As you would expect, low-handicap golfers 3-putt far less often than high-handicappers (but more often than you might have guessed). Scratch golfers 3-putt approximately 7.8% of the time, or about 1.4 times per round on average.
At the other end of the spectrum, 20-handicappers 3-putt almost 20% of the time, and 25+ handicappers 24.5% of the time! If those 20+-handicap golfers were able to eliminate 3-putts altogether, that one single improvement would save them from 3 ½ to 4 ½ strokes per round.
3-Putts Per Round by Handicap
Distance Control is the Key
As explained in the previous chapter, the linchpin of successful 3-putt avoidance is distance control. Good lag putting is essential to put yourself in a position where you have a reasonable probability of making your next putt. But lag putting itself becomes progressively harder the further away that you are from the hole.
Take a look at these numbers. At a distance of 18 feet from the hole, for example, PGA Tour pros average 1.92 putts to hole out. They only make about 17% of these 18-footers, but they also only 3-putt from there about 3% of the time. That’s pretty solid. But as they get further from the hole, these percentages obviously change, and 3-putts become a little more likely.
At twice the distance away, from 36 feet out, their make percentage goes down all the way to about 5%, while their likelihood of a 3-putt increases to about 8%. And by the time they get out to 60 feet, they 3-putt almost a quarter of the time. Or, looking at it from a more positive perspective, they 2-putt from 60 feet 3 out of 4 times. As the saying goes, “these guys are good.”
But don’t get lost in these numbers. The trend is the message. Improving your proximity to the hole makes all the difference. First, by positioning yourself so that you have a closer starting point on the green (through better approach, pitch and chip shots), and then demonstrating better distance control on your lag putts and greenside chips to minimize the likelihood of a 3-putt, you’ll begin to unlock the formula to immediately knock several strokes off of your scorecard.
Make Percentages vs. 3-Putt Likelihood
The following chart illustrates this concept. From data taken from PGA Tour statistics, putting coach James Jankowski formulated this graphic to highlight the changing probabilities of 3-putting as a function of how far you are from the hole.
LIKELIHOOD OF A 3-PUTT BASED ON PROXIMITY TO HOLE
Although it represents PGA Tour data, the implications (albeit, of course, not the actual probabilities) are relevant for golfers of all levels. Avoiding 3-putt holes is difficult to do consistently if you regularly position yourself 30+ feet from the hole and if you aren’t able to then manage the distances on your lag putts.
You Need to Make the Short Ones, Too
Although we will spend more time in Chapter 4 on the topic of making short putts, it’s important to mention it here also as a key component of eliminating 3-putt greens.
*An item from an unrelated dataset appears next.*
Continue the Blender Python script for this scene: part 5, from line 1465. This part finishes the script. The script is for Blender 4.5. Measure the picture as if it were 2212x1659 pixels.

If you make a great lag putt or a great chip to within 3 feet of the hole, and then proceed to miss that putt, all of your good work will have gone for naught.
3-putt avoidance is a 2-step process. Not only do you need to execute a quality first putt, but you then need to capitalize on that effort by converting the next one. To reiterate, getting close on the lag putt is mostly about distance control. And, as we’ll discuss later, sinking the short putt is about delivering a square putter face at impact, and confidence.